John Darby commentary for Acts 11

Acts Chapter 11

Chapter 11:19 begins the narration of the new order of things by which the ministry of Paul is distinguished. Among those who were scattered abroad on the occasion of Stephen's death, and who went as far even as Antioch preaching the Lord Jesus, there were some who, being men of Cyprus and Cyrene, were more habitually connected with Greeks. They addressed the Greeks therefore in this ancient capital of the Seleucidae, and many received their word and turned to the Lord. The assembly at Jerusalem, already prepared through the conversion of Cornelius, by which God had shewn them the entering in of the Gentiles, accept this event also and send Barnabas-himself a man of Cyprus-to Antioch. A good man and filled with the Holy Ghost, his heart is full of joy on seeing this work of the grace of God; and much people is added unto the Lord.

As yet all is linked with the work at Jerusalem, although extending now to the Gentiles. Barnabas, apparently no longer sufficient for the work and at all events led of God, departs in search of Saul, who had gone to Tarsus, when they sought to kill him at Jerusalem. And these two meet with the assembly at Antioch, teaching much people. Still everything takes place in connection with Jerusalem, whence some prophets come down and announce a famine.

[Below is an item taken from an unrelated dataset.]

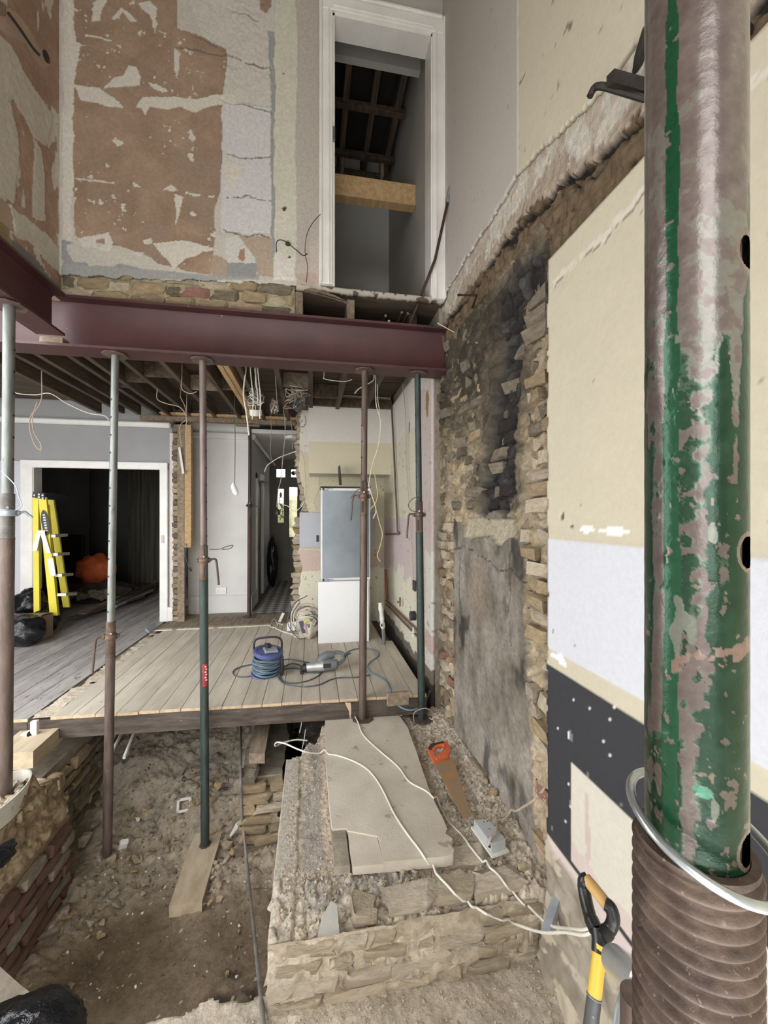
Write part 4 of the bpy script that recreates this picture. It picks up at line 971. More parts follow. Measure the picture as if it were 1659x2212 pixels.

The links between the flock and Jerusalem as a centre are shewn and strengthened, by the sending of relief to that religious metropolis of Judaism, and of Christianity looked at as having its commencement in the Jewish remnant who believed in Jesus as the Christ.

Barnabas and Saul are themselves charged with this service, and go up to Jerusalem to accomplish it. This circumstance carries us back to Jerusalem, where the Spirit has still something to shew us of the ways of God.